February 5th, 2009 | |
Posted in Books
I finished reading In Defense of Food by Michael Pollan. After reading the Omnivore’s Dillemma last year, I was looking forward to this book. Unlike Omnivores Dillemma, this book is not as much of a narrative. This book was more prescriptive about why we should eat certain types of food and what exactly are the food’s we should eat.
Basically, there are 2 main ideas set forth here. Firstly, Pollan describes the advent of "nutritional science" and how it has played a fundamental role in determining what foods are eaten. Nutritional science does not look at food holistically, but rather views it from its constituent parts, i.e., "nutrients". The marketing folks have picked up on this, which is why we see labels and advertisements that say things like "rich in anti-oxidants", as if that should be reason enough for us to buy and those foods. Furthermore, food science has injected "healthy nutrients" into as many foods as possible, thereby enabling the marketers to tag foods as "nutritional" even though they may not be. In this regard, you could say that the era of food has become ideological, which is what Pollan wants to counter.

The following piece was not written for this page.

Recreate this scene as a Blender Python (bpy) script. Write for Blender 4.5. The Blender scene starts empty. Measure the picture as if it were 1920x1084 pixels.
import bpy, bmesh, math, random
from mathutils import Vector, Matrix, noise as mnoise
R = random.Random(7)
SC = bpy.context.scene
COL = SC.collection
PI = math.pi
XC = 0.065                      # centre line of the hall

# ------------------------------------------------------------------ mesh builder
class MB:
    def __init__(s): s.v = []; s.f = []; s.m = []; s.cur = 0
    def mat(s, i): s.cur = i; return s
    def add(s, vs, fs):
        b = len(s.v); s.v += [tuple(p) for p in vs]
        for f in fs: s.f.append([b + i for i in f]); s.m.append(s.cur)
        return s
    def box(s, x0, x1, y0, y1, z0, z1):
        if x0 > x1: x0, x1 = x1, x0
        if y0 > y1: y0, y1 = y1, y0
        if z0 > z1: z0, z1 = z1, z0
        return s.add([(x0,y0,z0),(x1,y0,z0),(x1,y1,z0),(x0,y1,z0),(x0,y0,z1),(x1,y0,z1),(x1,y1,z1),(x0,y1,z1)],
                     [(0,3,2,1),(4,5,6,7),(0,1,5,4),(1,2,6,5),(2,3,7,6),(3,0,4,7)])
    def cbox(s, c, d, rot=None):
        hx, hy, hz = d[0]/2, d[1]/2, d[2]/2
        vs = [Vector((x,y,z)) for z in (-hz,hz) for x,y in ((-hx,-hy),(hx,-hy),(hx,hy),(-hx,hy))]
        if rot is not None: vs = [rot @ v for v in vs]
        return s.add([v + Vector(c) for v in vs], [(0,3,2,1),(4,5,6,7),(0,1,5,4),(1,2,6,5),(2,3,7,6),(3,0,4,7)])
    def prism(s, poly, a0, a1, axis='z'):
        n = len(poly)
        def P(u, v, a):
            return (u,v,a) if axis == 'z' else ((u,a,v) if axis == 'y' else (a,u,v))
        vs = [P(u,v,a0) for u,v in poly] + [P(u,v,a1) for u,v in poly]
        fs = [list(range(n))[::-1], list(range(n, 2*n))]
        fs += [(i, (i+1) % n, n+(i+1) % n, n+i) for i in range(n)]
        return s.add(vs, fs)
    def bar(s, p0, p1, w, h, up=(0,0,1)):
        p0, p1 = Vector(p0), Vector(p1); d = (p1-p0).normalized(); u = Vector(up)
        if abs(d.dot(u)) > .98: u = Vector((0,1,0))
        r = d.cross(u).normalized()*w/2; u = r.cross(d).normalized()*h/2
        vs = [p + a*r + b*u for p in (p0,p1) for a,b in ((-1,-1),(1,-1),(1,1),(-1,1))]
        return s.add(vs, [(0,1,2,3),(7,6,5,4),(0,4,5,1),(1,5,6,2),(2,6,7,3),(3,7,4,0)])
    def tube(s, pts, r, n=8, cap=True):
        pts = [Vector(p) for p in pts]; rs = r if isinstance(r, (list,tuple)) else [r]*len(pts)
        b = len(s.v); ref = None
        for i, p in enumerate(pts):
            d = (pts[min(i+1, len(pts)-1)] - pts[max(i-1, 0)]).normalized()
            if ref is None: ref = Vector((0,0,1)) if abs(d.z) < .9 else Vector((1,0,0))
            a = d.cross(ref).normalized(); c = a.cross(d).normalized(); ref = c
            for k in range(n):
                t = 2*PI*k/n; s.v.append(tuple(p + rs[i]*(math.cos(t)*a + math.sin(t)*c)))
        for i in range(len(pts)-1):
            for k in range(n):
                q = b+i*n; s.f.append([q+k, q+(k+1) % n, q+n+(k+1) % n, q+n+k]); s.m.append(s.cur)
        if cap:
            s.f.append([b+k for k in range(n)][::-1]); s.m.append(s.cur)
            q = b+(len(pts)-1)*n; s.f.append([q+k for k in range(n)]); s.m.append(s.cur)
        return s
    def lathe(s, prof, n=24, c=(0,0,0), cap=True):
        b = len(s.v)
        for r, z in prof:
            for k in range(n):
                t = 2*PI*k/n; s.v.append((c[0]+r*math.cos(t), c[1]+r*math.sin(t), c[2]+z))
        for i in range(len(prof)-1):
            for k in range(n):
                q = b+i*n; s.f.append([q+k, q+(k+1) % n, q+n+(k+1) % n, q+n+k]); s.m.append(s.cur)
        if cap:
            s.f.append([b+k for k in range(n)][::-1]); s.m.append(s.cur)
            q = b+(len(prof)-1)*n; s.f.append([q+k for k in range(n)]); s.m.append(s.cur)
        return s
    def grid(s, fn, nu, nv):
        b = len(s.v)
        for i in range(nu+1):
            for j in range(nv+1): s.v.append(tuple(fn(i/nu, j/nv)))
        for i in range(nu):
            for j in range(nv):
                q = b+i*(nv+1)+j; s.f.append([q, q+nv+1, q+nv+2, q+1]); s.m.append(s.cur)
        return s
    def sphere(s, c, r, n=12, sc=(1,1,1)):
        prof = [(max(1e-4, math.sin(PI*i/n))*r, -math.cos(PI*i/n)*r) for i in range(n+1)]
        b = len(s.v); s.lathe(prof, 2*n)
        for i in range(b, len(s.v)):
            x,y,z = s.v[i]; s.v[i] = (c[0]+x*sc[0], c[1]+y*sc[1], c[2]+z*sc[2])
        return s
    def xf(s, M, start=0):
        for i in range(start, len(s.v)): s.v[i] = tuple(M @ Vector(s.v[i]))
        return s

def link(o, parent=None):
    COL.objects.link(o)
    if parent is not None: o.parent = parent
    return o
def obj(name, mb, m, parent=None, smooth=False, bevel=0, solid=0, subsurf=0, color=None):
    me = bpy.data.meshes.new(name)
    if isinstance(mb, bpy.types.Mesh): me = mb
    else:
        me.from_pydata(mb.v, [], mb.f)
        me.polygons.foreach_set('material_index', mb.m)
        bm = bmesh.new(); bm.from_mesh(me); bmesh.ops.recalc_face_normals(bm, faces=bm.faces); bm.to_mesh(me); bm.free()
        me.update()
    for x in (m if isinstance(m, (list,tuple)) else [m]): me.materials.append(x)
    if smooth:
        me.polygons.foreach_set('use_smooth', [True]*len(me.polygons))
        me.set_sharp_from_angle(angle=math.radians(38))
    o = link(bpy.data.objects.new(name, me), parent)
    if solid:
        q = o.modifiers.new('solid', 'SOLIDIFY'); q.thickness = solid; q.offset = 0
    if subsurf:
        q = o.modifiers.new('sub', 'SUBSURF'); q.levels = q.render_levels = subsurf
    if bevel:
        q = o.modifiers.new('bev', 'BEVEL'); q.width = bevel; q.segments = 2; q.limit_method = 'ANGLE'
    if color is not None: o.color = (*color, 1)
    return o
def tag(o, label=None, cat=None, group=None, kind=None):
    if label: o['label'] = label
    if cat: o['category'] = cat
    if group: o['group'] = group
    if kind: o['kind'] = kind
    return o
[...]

The second focus of the book is to actually spell out what foods we should eat. He asserts several "rules of thumb" for what we should eat. For example, eat foods that your grand-mother would recognize as food or they themselves would eat growing up, eat foods whose ingredients are words that you can pronounce, or eat foods that do not contain derivatives of corn or soy, and so on. He also makes a case for eating foods that are expensive. The reason being is that more expensive foods tend to be less processed and possibly organic. Additionally, we typically eat less quantity of more expensive foods and enjoy the experience of eating rather than just gorging ourselves.
This book was certainly more dense that Omnivore’s Dillemma, but it has had the beneficial effect of making me think twice about what me and my family are eating. Definitely worth reading.